Your task is to copy the listing exactly, with the pictures left out.
==============================
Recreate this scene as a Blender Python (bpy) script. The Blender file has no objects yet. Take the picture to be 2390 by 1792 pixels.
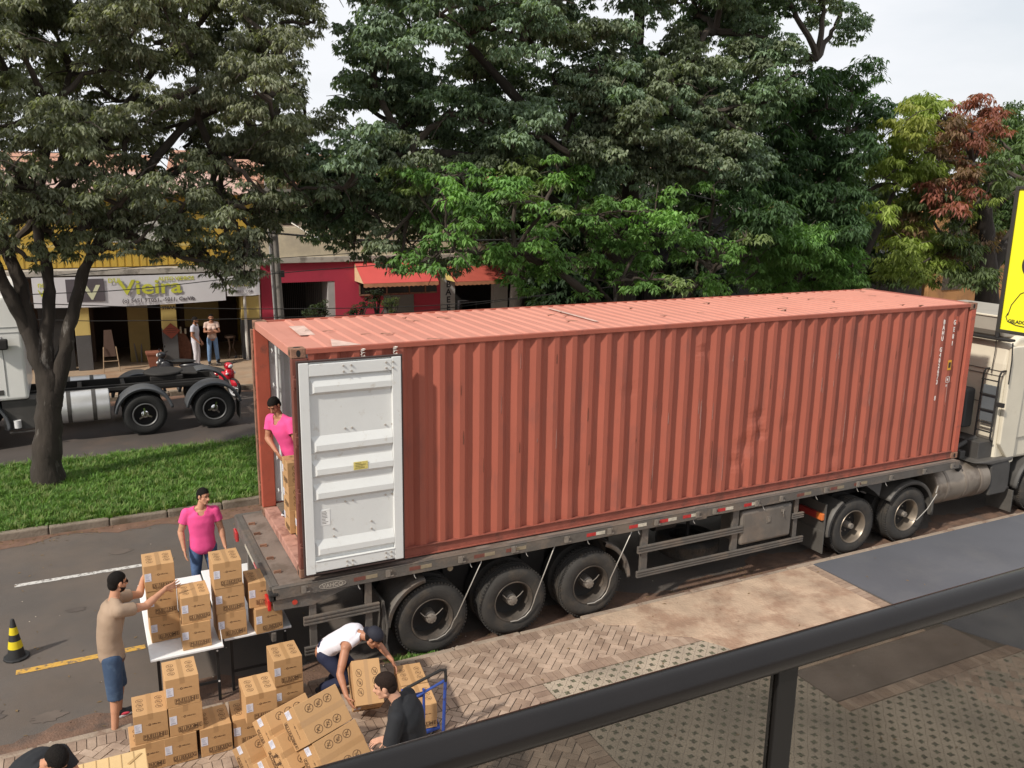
import bpy, math, random
import numpy as np
from mathutils import Vector, Matrix
SC = bpy.context.scene
COL = SC.collection
R = math.radians
random.seed(7)

# ------------------------------------------------------------ camera
CAM = Vector((-2.139, -9.987, 6.214))
CR = Vector((0.89434, -0.44713, 0.01509)).normalized()
CF = Vector((0.43907, 0.87076, -0.22134)).normalized()
CU = CR.cross(CF).normalized()
cd = bpy.data.cameras.new('camera')
cam = bpy.data.objects.new('camera', cd)
COL.objects.link(cam)
cam.matrix_world = Matrix(((CR.x, CU.x, -CF.x, CAM.x), (CR.y, CU.y, -CF.y, CAM.y), (CR.z, CU.z, -CF.z, CAM.z), (0, 0, 0, 1)))
cd.sensor_width = 36
cd.lens = 30.325
cd.clip_start = 0.05
cd.clip_end = 2000
SC.camera = cam
SC.view_settings.view_transform = 'Standard'
SC.view_settings.look = 'None'
SC.view_settings.exposure = 0.0
SC.view_settings.gamma = 1.0

# ------------------------------------------------------------ sky and sun
SUN = Vector((-0.70, -0.26, 0.66)).normalized()      # towards the sun
W = bpy.data.worlds.new('World')
SC.world = W
W.use_nodes = True
nt = W.node_tree
nt.nodes.clear()
out = nt.nodes.new('ShaderNodeOutputWorld')
bg = nt.nodes.new('ShaderNodeBackground')
sky = nt.nodes.new('ShaderNodeTexSky')
sky.sky_type = 'NISHITA'
sky.sun_disc = False
sky.sun_elevation = math.asin(SUN.z)
sky.sun_rotation = math.atan2(SUN.x, SUN.y)
sky.air_density = 1.2
sky.dust_density = 2.0
tc = nt.nodes.new('ShaderNodeTexCoord')
mp = nt.nodes.new('ShaderNodeMapping')
mp.inputs['Scale'].default_value = (1.0, 1.0, 3.5)
nz = nt.nodes.new('ShaderNodeTexNoise')
nz.inputs['Scale'].default_value = 1.6
nz.inputs['Detail'].default_value = 7
nz.inputs['Roughness'].default_value = 0.55
cr = nt.nodes.new('ShaderNodeValToRGB')
cr.color_ramp.elements[0].position = 0.34
cr.color_ramp.elements[0].color = (0.72, 0.72, 0.72, 1)
cr.color_ramp.elements[1].position = 0.56
cr.color_ramp.elements[1].color = (1, 1, 1, 1)
mx = nt.nodes.new('ShaderNodeMixRGB')
mx.inputs['Color2'].default_value = (9.6, 9.8, 10.2, 1)
nt.links.new(tc.outputs['Generated'], mp.inputs[0])
nt.links.new(mp.outputs[0], nz.inputs['Vector'])
nt.links.new(nz.outputs['Fac'], cr.inputs[0])
nt.links.new(cr.outputs[0], mx.inputs['Fac'])
nt.links.new(sky.outputs[0], mx.inputs['Color1'])
nt.links.new(mx.outputs[0], bg.inputs['Color'])
bg.inputs['Strength'].default_value = 0.098
nt.links.new(bg.outputs[0], out.inputs[0])
sl = bpy.data.lights.new('sun', 'SUN')
sl.energy = 4.0
sl.angle = R(2.6)
sl.color = (1.0, 0.93, 0.82)
so = bpy.data.objects.new('sun', sl)
COL.objects.link(so)
so.rotation_euler = SUN.to_track_quat('Z', 'Y').to_euler()

# ------------------------------------------------------------ helpers
PX = 2390 / 2212.0
def at(x, y, Y=None, Z=None, X=None):
    d = CF + CR * ((x * PX - 1195) / 2013.2) - CU * ((y * PX - 896) / 2013.2)
    if Y is not None: t = (Y - CAM.y) / d.y
    elif Z is not None: t = (Z - CAM.z) / d.z
    else: t = (X - CAM.x) / d.x
    return CAM + d * t

def tag(o, label=None, cat=None, group=None, kind=None):
    if label: o['label'] = label
    if cat: o['category'] = cat
    if group: o['group'] = group
    if kind: o['kind'] = kind
    return o

def empty(name, loc=(0, 0, 0), rz=0.0, label=None, cat=None, group=None):
    o = bpy.data.objects.new(name, None)
    COL.objects.link(o)
    o.location = loc
    o.rotation_euler = (0, 0, rz)
    o.empty_display_size = 0.1
    return tag(o, label, cat, group)

WORLD = {}
def wempty(name, loc, label, cat, group=None):
    # an Empty whose parts are modelled in world coordinates
    o = empty(name, loc, 0, label, cat, group)
    WORLD[o.name] = Matrix.Translation(-Vector(loc))
    return o
def adopt(o, parent):
    if parent is None: return
    o.parent = parent
    if parent.name in WORLD: o.matrix_parent_inverse = WORLD[parent.name]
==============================
## Result below
Recreate this scene as a Blender Python (bpy) script. The Blender file has no objects yet. Take the picture to be 2390 by 1792 pixels.
import bpy, math, random
import numpy as np
from mathutils import Vector, Matrix
SC = bpy.context.scene
COL = SC.collection
R = math.radians
random.seed(7)

# ------------------------------------------------------------ camera
CAM = Vector((-2.139, -9.987, 6.214))
CR = Vector((0.89434, -0.44713, 0.01509)).normalized()
CF = Vector((0.43907, 0.87076, -0.22134)).normalized()
CU = CR.cross(CF).normalized()
cd = bpy.data.cameras.new('camera')
cam = bpy.data.objects.new('camera', cd)
COL.objects.link(cam)
cam.matrix_world = Matrix(((CR.x, CU.x, -CF.x, CAM.x), (CR.y, CU.y, -CF.y, CAM.y), (CR.z, CU.z, -CF.z, CAM.z), (0, 0, 0, 1)))
cd.sensor_width = 36
cd.lens = 30.325
cd.clip_start = 0.05
cd.clip_end = 2000
SC.camera = cam
SC.view_settings.view_transform = 'Standard'
SC.view_settings.look = 'None'
SC.view_settings.exposure = 0.0
SC.view_settings.gamma = 1.0

# ------------------------------------------------------------ sky and sun
SUN = Vector((-0.70, -0.26, 0.66)).normalized()      # towards the sun
W = bpy.data.worlds.new('World')
SC.world = W
W.use_nodes = True
nt = W.node_tree
nt.nodes.clear()
out = nt.nodes.new('ShaderNodeOutputWorld')
bg = nt.nodes.new('ShaderNodeBackground')
sky = nt.nodes.new('ShaderNodeTexSky')
sky.sky_type = 'NISHITA'
sky.sun_disc = False
sky.sun_elevation = math.asin(SUN.z)
sky.sun_rotation = math.atan2(SUN.x, SUN.y)
sky.air_density = 1.2
sky.dust_density = 2.0
tc = nt.nodes.new('ShaderNodeTexCoord')
mp = nt.nodes.new('ShaderNodeMapping')
mp.inputs['Scale'].default_value = (1.0, 1.0, 3.5)
nz = nt.nodes.new('ShaderNodeTexNoise')
nz.inputs['Scale'].default_value = 1.6
nz.inputs['Detail'].default_value = 7
nz.inputs['Roughness'].default_value = 0.55
cr = nt.nodes.new('ShaderNodeValToRGB')
cr.color_ramp.elements[0].position = 0.34
cr.color_ramp.elements[0].color = (0.72, 0.72, 0.72, 1)
cr.color_ramp.elements[1].position = 0.56
cr.color_ramp.elements[1].color = (1, 1, 1, 1)
mx = nt.nodes.new('ShaderNodeMixRGB')
mx.inputs['Color2'].default_value = (9.6, 9.8, 10.2, 1)
nt.links.new(tc.outputs['Generated'], mp.inputs[0])
nt.links.new(mp.outputs[0], nz.inputs['Vector'])
nt.links.new(nz.outputs['Fac'], cr.inputs[0])
nt.links.new(cr.outputs[0], mx.inputs['Fac'])
nt.links.new(sky.outputs[0], mx.inputs['Color1'])
nt.links.new(mx.outputs[0], bg.inputs['Color'])
bg.inputs['Strength'].default_value = 0.098
nt.links.new(bg.outputs[0], out.inputs[0])
sl = bpy.data.lights.new('sun', 'SUN')
sl.energy = 4.0
sl.angle = R(2.6)
sl.color = (1.0, 0.93, 0.82)
so = bpy.data.objects.new('sun', sl)
COL.objects.link(so)
so.rotation_euler = SUN.to_track_quat('Z', 'Y').to_euler()

# ------------------------------------------------------------ helpers
PX = 2390 / 2212.0
def at(x, y, Y=None, Z=None, X=None):
    d = CF + CR * ((x * PX - 1195) / 2013.2) - CU * ((y * PX - 896) / 2013.2)
    if Y is not None: t = (Y - CAM.y) / d.y
    elif Z is not None: t = (Z - CAM.z) / d.z
    else: t = (X - CAM.x) / d.x
    return CAM + d * t

def tag(o, label=None, cat=None, group=None, kind=None):
    if label: o['label'] = label
    if cat: o['category'] = cat
    if group: o['group'] = group
    if kind: o['kind'] = kind
    return o

def empty(name, loc=(0, 0, 0), rz=0.0, label=None, cat=None, group=None):
    o = bpy.data.objects.new(name, None)
    COL.objects.link(o)
    o.location = loc
    o.rotation_euler = (0, 0, rz)
    o.empty_display_size = 0.1
    return tag(o, label, cat, group)

WORLD = {}
def wempty(name, loc, label, cat, group=None):
    # an Empty whose parts are modelled in world coordinates
    o = empty(name, loc, 0, label, cat, group)
    WORLD[o.name] = Matrix.Translation(-Vector(loc))
    return o
def adopt(o, parent):
    if parent is None: return
    o.parent = parent
    if parent.name in WORLD: o.matrix_parent_inverse = WORLD[parent.name]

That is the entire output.